Non ci possiamo seriamente attendere che giovani in luoghi del genere non si rivolgano alla violenza, fintanto che la regola della violenza resta la sola norma ad operare nella società. Una volta che l’ordine è stato distrutto e lo stato è incapace di proteggere la propria gente, la regola della violenza diventa il metodo più veloce per stabilire una parvenza di ordine in zone di conflitto. Questo non si applica solo a luoghi come l’Iraq e la Siria, ma anche in altre parti dell’Africa.
Nel mio lavoro sulla violenza politica, ho vissuto, fatto ricerche e lavorato in tali luoghi, dove i bambini non sanno più cosa assomiglia una vita normale. In alcuni casi ho visitato zone di conflitto dove qualcosa di comune come andare a scuola è considerato un privilegio straordinario al di là della comprensione dei molti.
La consideriamo una cosa scontata che i nostri bambini possano andare a scuola, studiare e tornare a casa salvi ogni giorno. Eppure comprendiamo che per migliaia di persone al mondo il semplice atto di andare a scuola, apprendere una lezione e tornare vivi a casa è un gioco d’azzardo che devono far ogni giorno? In tali circostanze non possiamo cullar la speranza che i gruppi radicali come IS svaniscano semplicemente se sono bombardati fino a sottomettersi, perché proprio l’atto di bombardarli, in primo luogo, solo riproduce e perpetua il ciclo della violenza di routine che era una delle cause radicali del radicalismo.
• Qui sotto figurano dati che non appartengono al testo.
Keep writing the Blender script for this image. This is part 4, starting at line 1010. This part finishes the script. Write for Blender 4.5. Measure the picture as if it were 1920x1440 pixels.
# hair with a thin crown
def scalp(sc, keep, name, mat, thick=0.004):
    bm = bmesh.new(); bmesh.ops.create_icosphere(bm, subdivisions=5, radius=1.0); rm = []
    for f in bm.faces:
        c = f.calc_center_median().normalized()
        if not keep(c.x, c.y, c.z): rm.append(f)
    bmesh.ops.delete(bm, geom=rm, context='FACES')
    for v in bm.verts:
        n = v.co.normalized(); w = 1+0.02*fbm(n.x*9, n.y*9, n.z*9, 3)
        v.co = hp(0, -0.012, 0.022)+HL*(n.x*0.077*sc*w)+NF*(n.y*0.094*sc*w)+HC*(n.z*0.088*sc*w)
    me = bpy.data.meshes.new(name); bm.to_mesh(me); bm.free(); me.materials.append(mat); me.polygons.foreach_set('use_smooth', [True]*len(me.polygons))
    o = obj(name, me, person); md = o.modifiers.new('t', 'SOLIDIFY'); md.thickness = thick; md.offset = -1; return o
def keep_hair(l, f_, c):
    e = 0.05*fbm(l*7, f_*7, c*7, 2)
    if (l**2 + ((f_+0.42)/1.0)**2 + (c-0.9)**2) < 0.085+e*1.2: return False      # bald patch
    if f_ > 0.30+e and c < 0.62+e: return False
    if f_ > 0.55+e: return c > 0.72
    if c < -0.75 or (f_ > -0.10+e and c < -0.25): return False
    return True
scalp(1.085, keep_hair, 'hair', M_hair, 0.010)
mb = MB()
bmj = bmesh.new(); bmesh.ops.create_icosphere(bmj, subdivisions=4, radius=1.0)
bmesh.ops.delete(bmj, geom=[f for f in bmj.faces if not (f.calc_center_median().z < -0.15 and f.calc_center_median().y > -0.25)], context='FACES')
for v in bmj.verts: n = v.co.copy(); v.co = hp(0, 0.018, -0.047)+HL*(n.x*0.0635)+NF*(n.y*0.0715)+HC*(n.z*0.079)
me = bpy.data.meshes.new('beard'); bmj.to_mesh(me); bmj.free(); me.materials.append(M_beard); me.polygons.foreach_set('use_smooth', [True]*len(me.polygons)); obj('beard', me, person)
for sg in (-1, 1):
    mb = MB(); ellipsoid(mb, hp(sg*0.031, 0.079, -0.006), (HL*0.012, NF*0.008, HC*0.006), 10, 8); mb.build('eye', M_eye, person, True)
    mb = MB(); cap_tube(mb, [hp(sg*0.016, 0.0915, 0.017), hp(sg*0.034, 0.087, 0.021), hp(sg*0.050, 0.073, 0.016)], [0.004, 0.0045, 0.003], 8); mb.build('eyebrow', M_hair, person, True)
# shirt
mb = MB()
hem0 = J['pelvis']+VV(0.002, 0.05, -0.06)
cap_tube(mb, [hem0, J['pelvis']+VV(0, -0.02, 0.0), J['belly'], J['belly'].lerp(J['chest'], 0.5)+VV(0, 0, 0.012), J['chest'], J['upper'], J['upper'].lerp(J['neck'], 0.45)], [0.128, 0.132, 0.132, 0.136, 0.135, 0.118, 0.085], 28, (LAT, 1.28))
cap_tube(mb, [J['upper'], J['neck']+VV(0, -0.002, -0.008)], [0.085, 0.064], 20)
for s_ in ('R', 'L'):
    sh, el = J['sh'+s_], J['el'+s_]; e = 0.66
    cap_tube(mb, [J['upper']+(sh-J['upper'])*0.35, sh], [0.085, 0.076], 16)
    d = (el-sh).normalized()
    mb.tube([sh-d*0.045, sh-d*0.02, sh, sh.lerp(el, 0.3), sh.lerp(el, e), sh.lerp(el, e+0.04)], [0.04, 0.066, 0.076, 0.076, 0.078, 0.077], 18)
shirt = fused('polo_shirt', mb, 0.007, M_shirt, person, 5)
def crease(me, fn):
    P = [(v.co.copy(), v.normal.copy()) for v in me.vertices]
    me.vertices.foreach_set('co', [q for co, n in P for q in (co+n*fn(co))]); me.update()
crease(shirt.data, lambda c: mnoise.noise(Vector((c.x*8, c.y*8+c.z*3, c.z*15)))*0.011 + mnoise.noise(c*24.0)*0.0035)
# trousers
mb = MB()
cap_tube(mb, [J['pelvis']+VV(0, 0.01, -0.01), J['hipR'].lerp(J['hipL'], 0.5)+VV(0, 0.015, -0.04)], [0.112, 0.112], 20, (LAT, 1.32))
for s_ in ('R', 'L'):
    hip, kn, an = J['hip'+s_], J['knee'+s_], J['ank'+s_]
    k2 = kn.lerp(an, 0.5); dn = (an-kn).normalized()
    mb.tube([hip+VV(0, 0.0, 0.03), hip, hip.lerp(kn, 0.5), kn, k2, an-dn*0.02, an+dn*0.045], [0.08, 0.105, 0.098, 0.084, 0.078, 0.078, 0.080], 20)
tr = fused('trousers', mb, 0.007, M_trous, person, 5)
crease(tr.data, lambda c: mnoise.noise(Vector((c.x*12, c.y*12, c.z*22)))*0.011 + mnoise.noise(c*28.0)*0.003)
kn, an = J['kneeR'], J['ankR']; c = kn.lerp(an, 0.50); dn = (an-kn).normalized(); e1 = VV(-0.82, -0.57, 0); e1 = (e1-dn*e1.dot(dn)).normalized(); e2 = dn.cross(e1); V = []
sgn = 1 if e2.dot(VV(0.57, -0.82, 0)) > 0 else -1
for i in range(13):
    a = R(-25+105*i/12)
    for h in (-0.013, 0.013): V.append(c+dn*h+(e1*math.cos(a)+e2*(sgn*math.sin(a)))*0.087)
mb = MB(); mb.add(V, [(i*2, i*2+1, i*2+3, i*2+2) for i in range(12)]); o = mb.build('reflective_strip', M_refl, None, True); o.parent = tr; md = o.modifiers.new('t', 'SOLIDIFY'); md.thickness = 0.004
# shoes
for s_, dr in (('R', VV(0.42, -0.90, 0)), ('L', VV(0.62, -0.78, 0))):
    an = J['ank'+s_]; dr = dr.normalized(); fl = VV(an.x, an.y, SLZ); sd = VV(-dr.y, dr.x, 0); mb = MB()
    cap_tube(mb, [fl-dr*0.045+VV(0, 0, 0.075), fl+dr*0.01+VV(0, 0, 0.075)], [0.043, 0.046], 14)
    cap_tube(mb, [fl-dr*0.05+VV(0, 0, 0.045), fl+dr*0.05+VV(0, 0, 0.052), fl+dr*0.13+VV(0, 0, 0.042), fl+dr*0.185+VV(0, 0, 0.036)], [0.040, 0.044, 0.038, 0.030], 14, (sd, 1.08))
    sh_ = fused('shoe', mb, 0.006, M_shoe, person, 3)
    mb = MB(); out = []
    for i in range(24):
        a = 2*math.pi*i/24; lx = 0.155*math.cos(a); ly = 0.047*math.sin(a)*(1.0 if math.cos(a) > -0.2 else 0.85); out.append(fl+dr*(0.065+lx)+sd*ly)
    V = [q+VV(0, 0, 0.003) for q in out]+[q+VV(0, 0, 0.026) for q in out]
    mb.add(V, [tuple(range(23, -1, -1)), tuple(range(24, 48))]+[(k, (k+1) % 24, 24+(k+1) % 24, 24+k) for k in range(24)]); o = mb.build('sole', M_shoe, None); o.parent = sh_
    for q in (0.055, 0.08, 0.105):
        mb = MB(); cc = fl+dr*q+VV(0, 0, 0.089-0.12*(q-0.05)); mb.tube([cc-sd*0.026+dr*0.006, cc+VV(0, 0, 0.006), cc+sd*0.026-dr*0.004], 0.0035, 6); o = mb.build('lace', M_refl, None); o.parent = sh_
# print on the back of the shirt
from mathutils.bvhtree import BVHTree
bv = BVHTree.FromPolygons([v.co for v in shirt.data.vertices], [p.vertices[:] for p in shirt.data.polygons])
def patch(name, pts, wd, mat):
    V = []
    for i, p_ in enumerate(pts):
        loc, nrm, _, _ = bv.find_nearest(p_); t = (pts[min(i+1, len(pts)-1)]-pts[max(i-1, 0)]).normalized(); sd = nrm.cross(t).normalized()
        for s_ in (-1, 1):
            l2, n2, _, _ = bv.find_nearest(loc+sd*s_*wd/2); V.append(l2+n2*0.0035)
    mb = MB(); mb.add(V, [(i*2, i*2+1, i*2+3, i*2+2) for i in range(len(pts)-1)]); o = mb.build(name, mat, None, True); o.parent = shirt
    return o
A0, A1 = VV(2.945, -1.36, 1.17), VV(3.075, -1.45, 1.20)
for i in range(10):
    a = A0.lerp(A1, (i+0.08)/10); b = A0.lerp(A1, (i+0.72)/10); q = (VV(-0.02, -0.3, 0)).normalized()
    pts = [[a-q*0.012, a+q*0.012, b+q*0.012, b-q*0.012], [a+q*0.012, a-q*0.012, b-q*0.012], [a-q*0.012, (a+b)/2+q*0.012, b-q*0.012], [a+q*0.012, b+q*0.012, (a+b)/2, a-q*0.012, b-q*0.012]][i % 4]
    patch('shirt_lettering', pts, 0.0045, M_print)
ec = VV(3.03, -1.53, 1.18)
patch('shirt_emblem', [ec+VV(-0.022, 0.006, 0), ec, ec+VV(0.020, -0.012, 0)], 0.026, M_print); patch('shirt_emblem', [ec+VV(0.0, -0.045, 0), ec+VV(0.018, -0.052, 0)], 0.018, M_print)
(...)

Quindi mentre c’è ora una campagna per restaurare la “moderazione” nella condotta e la prassi della politica e del governo nel mondo arabo, abbiamo bisogno di cominciare a stendere le fondamenta di una vita normale per milioni di persone che sono state cacciate dalle loro case, traumatizzate e derubate della loro istruzione per anni.
Per la maggioranza di noi che viviamo in paesi che sono stati risparmiati dalla rovina della guerra, i resoconti giornalieri che riceviamo di attacchi con bombe, di uccisioni e di violenze di massa in altre parti del mondo sono abbastanza inquietanti, ma provate ad immaginare, se volete, le vite di quelli che non hanno conosciuto che guerre sin dalla loro fanciullezza, e per i quali andare a scuola, avere un libro da leggere e un insegnante che ti insegna sono un lusso al di là della loro immaginazione.
Per questa ragione la campagna di salvaguardare e normalizzare la vita in Siria ed Iraq deve essere una comprensiva che tiene conto dell’economia politica della situazione e dei bisogni della società delle persone lì: Quello di cui questi paesi hanno bisogno non è solo pace, ma in termini reali di insegnanti, lavoratori sociali, dottori ed altre risorse umane composite per restaurare in loro un senso di normalità che è negato loro da tanto.
Il non riuscire ad affrontare queste paure ci può solo portare ad un’altra campagna militare che può aver successo nei campi di battaglia, ma non si radica nei cuori e nelle menti delle persone stesse.